Et le but de l’éducation des enfants étant de les préparer à la prise de décision éclairée dans tous les aspects de leur vie (y compris la sexualité et la reproduction), j’estime que nous devons accorder ce droit fondamental à chaque enfant, notamment par rapport à la santé sexuelle et reproductive (qui est primordiale pour chaque individu) dans nos écoles. Et ce d’autant plus que le sujet est tabou dans les familles, car nos mécanismes traditionnels de communication sur le sujet n’ont pas résisté à la transition culturelle et à l’urbanisation moderne de nos villes.

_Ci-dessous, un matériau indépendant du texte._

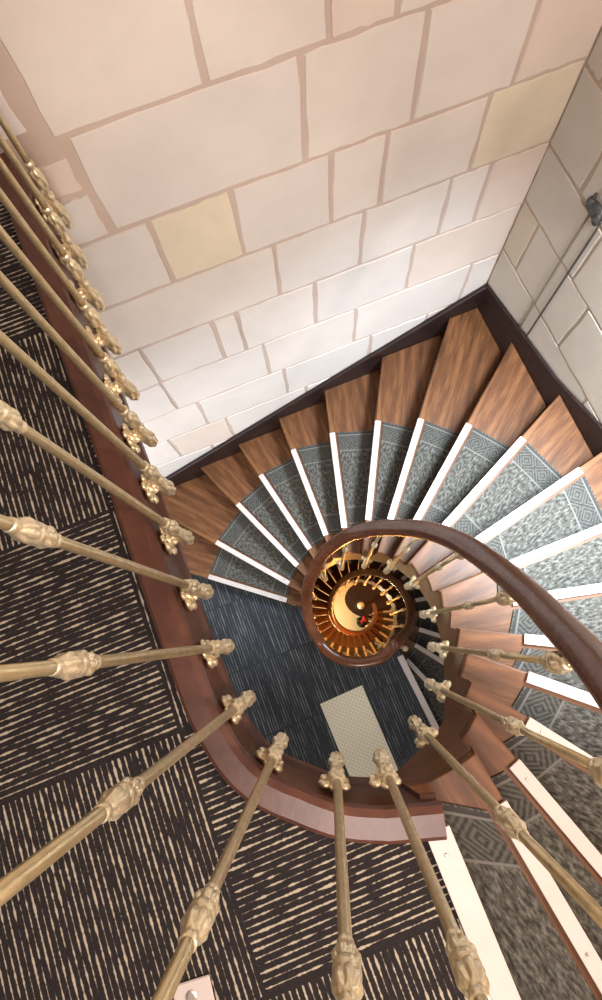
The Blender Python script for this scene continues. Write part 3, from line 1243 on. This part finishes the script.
pl = thing('flowering_plant', 'red flowered plant in a dark pot on the ground floor far below', 'plant', (0.555, 0.20, BOT))
v, f = lathe([(0, 0.06, 0), (0.02, 0.07, 0), (0.16, 0.09, 0), (0.18, 0.095, 0)], 16)
mesh_obj('pot', v, f, M['black_lacquer'], pl)
rp_ = random.Random(11)
parts = []
for i in range(16):
    a = rp_.uniform(0, 2 * PI)
    r = rp_.uniform(0.02, 0.10)
    parts.append(blob((r * math.cos(a), r * math.sin(a), 0.24 + rp_.uniform(-0.03, 0.05)), (0.035, 0.02, 0.014), 7, 4))
mesh_obj('leaf', *merge(parts), M['leaf'], pl, smooth=True)
parts = []
for i in range(7):
    a = rp_.uniform(0, 2 * PI)
    r = rp_.uniform(0.0, 0.05)
    parts.append(blob((0.01 + r * math.cos(a), 0.03 + r * math.sin(a), 0.33 + rp_.uniform(-0.02, 0.03)), (0.026, 0.026, 0.02), 8, 5))
mesh_obj('flower', *merge(parts), M['red_petal'], pl, smooth=True)

# ------------------------------------------------------------------ cables and their bracket on the right wall
xw = WALL_U - 0.012
for w_, mt, lab, r in ((1.118, 'cable_grey', 'faded thin cable running down the right stone wall, nearer the corner', 0.004),
                       (1.050, 'cable', 'black thin cable running down the right stone wall, farther from the corner', 0.0042)):
    path = [room(xw, w_, -0.71 - i * 0.098) for i in range(10)]
    o = mesh_obj('wall_cable', *tube([tuple(p) for p in path], r, 8), M[mt], smooth=True)
    tag(o, lab, 'cable')
br = thing('cable_bracket', 'dark iron bracket holding two cables on the right stone wall at the frame edge', 'bracket', room(WALL_U - 0.006, 1.098, -0.69))
br.rotation_euler = (0, 0, RA)
parts = [blob((-0.012, 0, 0), (0.014, 0.055, 0.035), 10, 6), blob((-0.018, 0.035, 0.01), (0.016, 0.02, 0.028), 8, 5), blob((-0.018, -0.03, -0.01), (0.016, 0.022, 0.03), 8, 5),
         blob((-0.02, 0.03, 0.045), (0.008, 0.009, 0.02), 7, 4)]
mesh_obj('cast_body', *merge(parts), M['dark_iron'], br, smooth=True)
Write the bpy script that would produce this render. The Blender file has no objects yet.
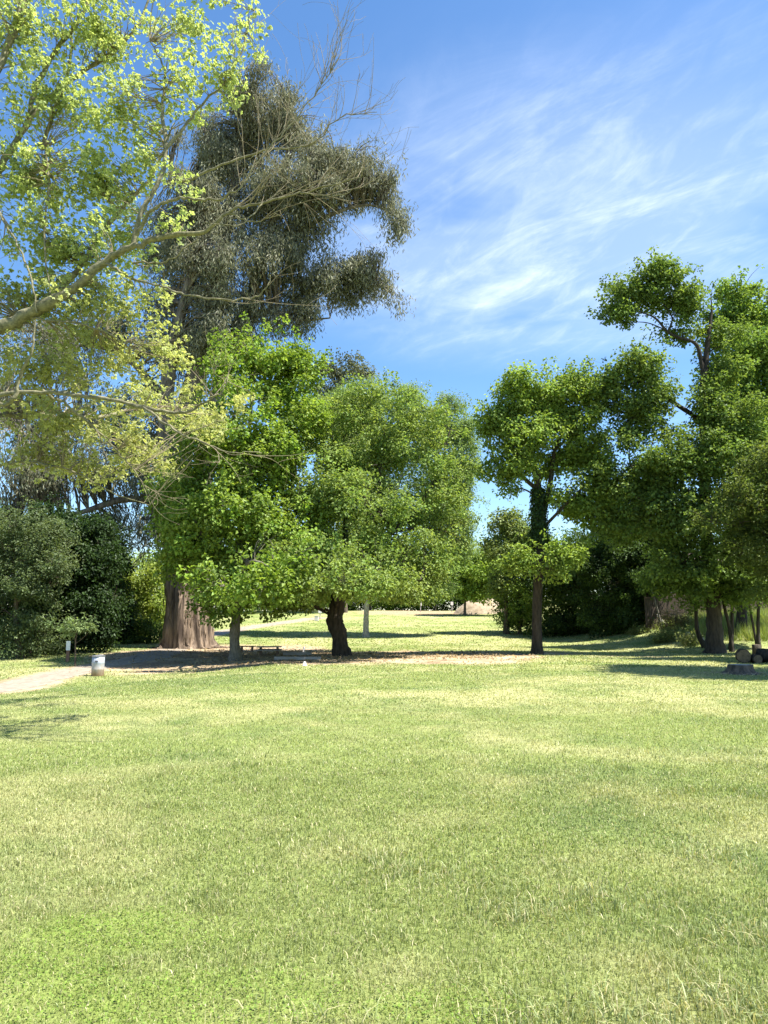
import bpy, bmesh, math, random
import numpy as np
from mathutils import Vector, Matrix

R = math.radians
rng = np.random.default_rng(7)
random.seed(7)
scene = bpy.context.scene
COL = scene.collection

# ------------------------------------------------------------------ camera model
F, PITCH, EYE = 740.0, R(8.46), 1.65
cp, sp = math.cos(PITCH), math.sin(PITCH)

def P(px, py, D):
    """world point seen at pixel px,py at ground distance D"""
    u = (512 - py) / F
    dx, dy, dz = (px - 384) / F, cp - sp * u, sp + cp * u
    s = D / dy
    return np.array([dx * s, D, EYE + dz * s])

def sstep(a, b, t):
    t = np.clip((np.asarray(t, float) - a) / (b - a), 0, 1)
    return t * t * (3 - 2 * t)

def _hash(ix, iy, seed):
    h = (ix.astype(np.int64) * 374761393 + iy.astype(np.int64) * 668265263 + seed * 144269) & 0x7fffffff
    h = ((h ^ (h >> 13)) * 1274126177) & 0x7fffffff
    return ((h ^ (h >> 16)) & 0xffff) / 65535.0

def vnoise(x, y, seed=0):
    x = np.asarray(x, float); y = np.asarray(y, float)
    ix, iy = np.floor(x), np.floor(y)
    fx, fy = x - ix, y - iy
    fx = fx * fx * (3 - 2 * fx); fy = fy * fy * (3 - 2 * fy)
    a = _hash(ix, iy, seed); b = _hash(ix + 1, iy, seed)
    c = _hash(ix, iy + 1, seed); d = _hash(ix + 1, iy + 1, seed)
    return (a * (1 - fx) + b * fx) * (1 - fy) + (c * (1 - fx) + d * fx) * fy

def fbm(x, y, seed=0, o=4):
    s, a, t = 0, 1.0, 0
    for i in range(o):
        s = s + a * vnoise(x * 2 ** i + 17.3 * i, y * 2 ** i - 9.1 * i, seed + i); t += a; a *= .55
    return s / t

def gz(x, y):
    x = np.asarray(x, float); y = np.asarray(y, float)
    z = 3.3 * sstep(42, 112, y)
    z = z - .35 * sstep(-3, -10, x) * sstep(12, 24, y) * (1 - sstep(30, 44, y))
    z = z + 1.7 * sstep(12, 24, x) * sstep(36, 50, y)
    z = z + .10 * (fbm(x / 7, y / 7, 3, 3) - .5) * sstep(1, 8, np.hypot(x, y))
    return z

def G(px, py):
    """point of the ground seen at a pixel"""
    Ds = np.arange(3, 140, .04); a = P(px, py, 1.0); o = np.array([0, 0, EYE]); q = o + (a - o) * Ds[:, None]
    k = np.nonzero(q[:, 2] <= gz(q[:, 0], q[:, 1]))[0]
    return P(px, py, Ds[k[0]] if len(k) else 120)

# ------------------------------------------------------------------ object helpers
def tag(o, label=None, cat=None, group=None, kind=None):
    if label: o['label'] = label
    if cat: o['category'] = cat
    if group: o['group'] = group
    if kind: o['kind'] = kind
    return o

def empty(name, loc, label, cat, group=None, rz=0):
    o = bpy.data.objects.new(name, None); COL.objects.link(o)
    o.location = [float(v) for v in loc]; o.rotation_euler = (0, 0, rz); o.empty_display_size = .3
    return tag(o, label, cat, group)

def link(name, me, mat, parent=None, world=True):
    o = bpy.data.objects.new(name, me); COL.objects.link(o)
    if mat: me.materials.append(mat)
    if parent:
        o.parent = parent
        if world:   # vertices were given in world space: parent is an unrotated empty
            o.location = [-v for v in parent.location]
    return o

def mesh_np(name, verts, faces_n, loops, cols=None, smooth=False):
    """faces_n: array of loop totals; loops: flat vertex index array"""
    me = bpy.data.meshes.new(name)
    verts = np.ascontiguousarray(verts, dtype=np.float32)
    me.vertices.add(len(verts)); me.vertices.foreach_set('co', verts.ravel())
    loops = np.ascontiguousarray(loops, dtype=np.int32)
    me.loops.add(len(loops)); me.loops.foreach_set('vertex_index', loops)
    faces_n = np.asarray(faces_n, dtype=np.int32)
    st = np.concatenate([[0], np.cumsum(faces_n)[:-1]]).astype(np.int32)
    me.polygons.add(len(faces_n)); me.polygons.foreach_set('loop_start', st)
    me.polygons.foreach_set('use_smooth', np.full(len(faces_n), smooth, dtype=bool))
    if cols is not None:
        c = np.ones((len(verts), 4), dtype=np.float32); c[:, :3] = cols
        at = me.attributes.new('Col', 'FLOAT_COLOR', 'POINT'); at.data.foreach_set('color', c.ravel())
    me.update(calc_edges=True)
    return me

# ------------------------------------------------------------------ materials
def mat_new(name):
    m = bpy.data.materials.new(name); m.use_nodes = True
    nt = m.node_tree; nt.nodes.clear()
    out = nt.nodes.new('ShaderNodeOutputMaterial')
    return m, nt, out

def N(nt, t, **kw):
    n = nt.nodes.new(t)
    for k, v in kw.items():
        if k in n.inputs.keys(): n.inputs[k].default_value = v
        else: setattr(n, k, v)
    return n

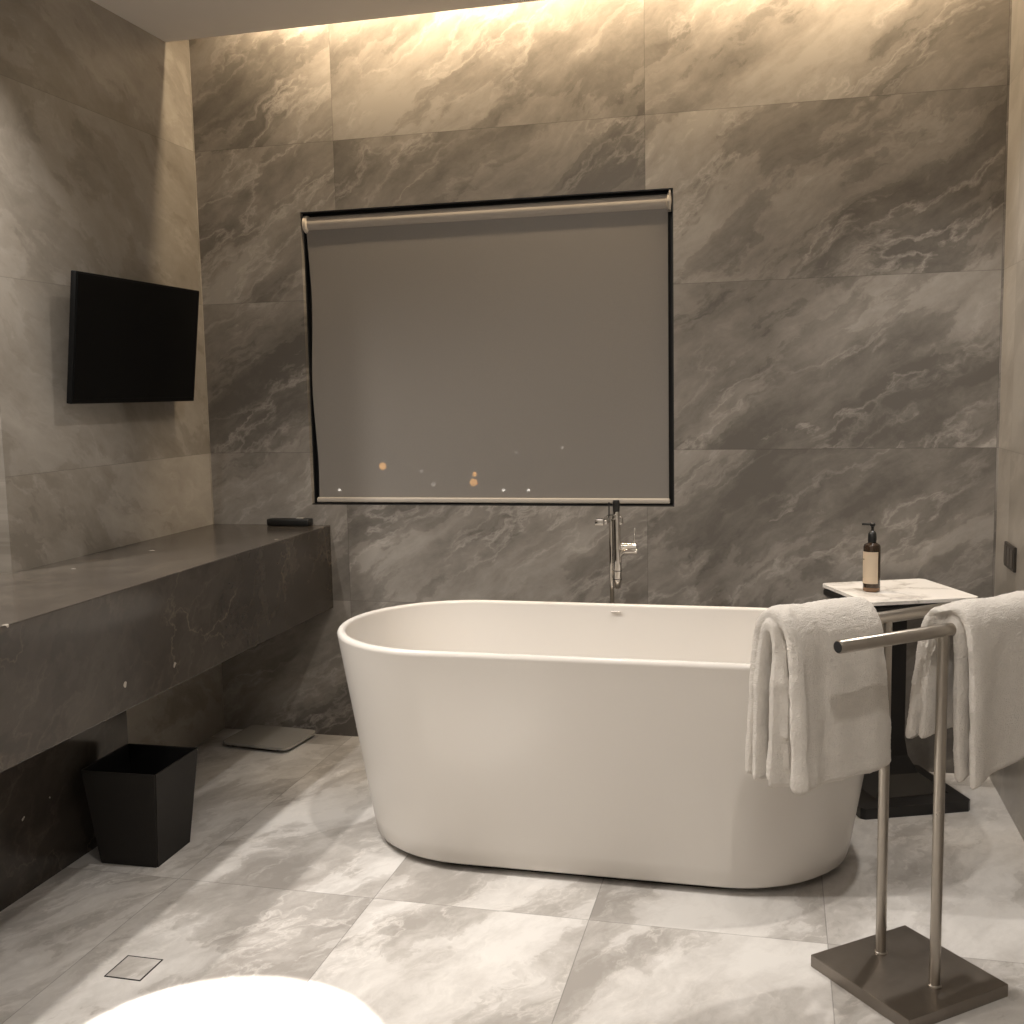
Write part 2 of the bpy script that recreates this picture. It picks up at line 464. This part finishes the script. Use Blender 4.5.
spec += [(.374, .326, zb), (.382, .344, zb + .002), (.386, .352, zb + .010)]
LIP = .017
for k in range(1, 13):
    t = k / 12; z = zb + .010 + (HT - LIP - zb - .010) * t
    spec.append((.386 + (.458 - .386) * t, .352 + (.386 - .352) * t, z))
for k in range(1, 7):
    a_ = k / 6 * PI / 2
    spec.append((.458, .386 + .001 - .011 * (1 - math.cos(a_)), HT - LIP + LIP * math.sin(a_)))
for k in range(0, 7):
    a_ = k / 6 * PI / 2
    spec.append((.458 - .002 * k / 6, .370 - .009 * math.sin(a_), HT - .011 * (1 - math.cos(a_))))
for k in range(1, 13):
    t = k / 12; z = HT - .011 - (HT - .011 - .24) * t
    spec.append((.456 - .085 * t, .361 - .086 * t ** 1.2, z))
spec += [(.355, .255, .20), (.33, .22, .175), (.29, .16, .163), (.2, .08, .16), (.1, .02, .16)]
bm = bmesh.new(); rings_mesh(bm, spec, True, True)
link_mesh('tub_shell', bm, M['acrylic'], tub, smooth=True)
bm = bmesh.new(); rings_mesh(bm, [(.35, .312, 0), (.35, .312, zb + .001)], True, True)
link_mesh('plinth', bm, M['black_gap'], tub)
bm = bmesh.new()
box(bm, -.025, .008, .350, .3605, HT - .026, HT - .0225, .001)
link_mesh('overflow_slot', bm, M['chrome'], tub)
tag(tub, 'freestanding white oval bathtub below the window', 'bathtub')

# ------------------------------------------------------------------ tub filler
fx, fyy = 1.692, -.225
fa = empty('tub_faucet', (fx, fyy, 0))
bm = bmesh.new()
lathe(bm, [(.035, 0), (.035, .008), (.030, .012), (.011, .013), (.0085, .02), (.0085, .70), (.0095, .72), (.0095, .935), (.007, .942)], n=24)
link_mesh('standpipe', bm, M['chrome'], fa, angle=.6)
bm = bmesh.new()   # mixer body and vertical cartridge
lathe(bm, [(.010, .74), (.0145, .75), (.0155, .78), (.0155, .925), (.0165, .932), (.0165, .948), (.011, .956)], cx=.017, n=24)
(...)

Les parents, indépendamment de leur niveau d’instruction, n’ont pas les aptitudes de communiquer avec les enfants dans le domaine même s’ils le veulent ou les informations véhiculées au cours des échanges atteignent très rapidement leur limite et créent une crise de confiance entre les deux parties. Pour ce qui est de l’homosexualité (comme c’est ce thème qui crée la discorde), elle n’est pas chose inconnue dans nos sociétés ou communautés et nos religions monothéistes (islam et christianisme) en parlent aussi, alors pourquoi pas l’école ?
Parler d’homosexualité aux enfants ne les a jamais changés en homosexuel(le)s. Au contraire, cela permettra aux enfants d’être mieux éclairés sur les aspects inhérents à la question et adopter une attitude appropriée dans la vie réelle.
Avec l’Internet et la télévision, nous ne pourrons pas jouer à la politique de l’autruche indéfiniment. Mieux vaut alors y faire face et préparer nos enfants à aller dans le sens du respect des valeurs morales, religieuses ou sociales qui les importent.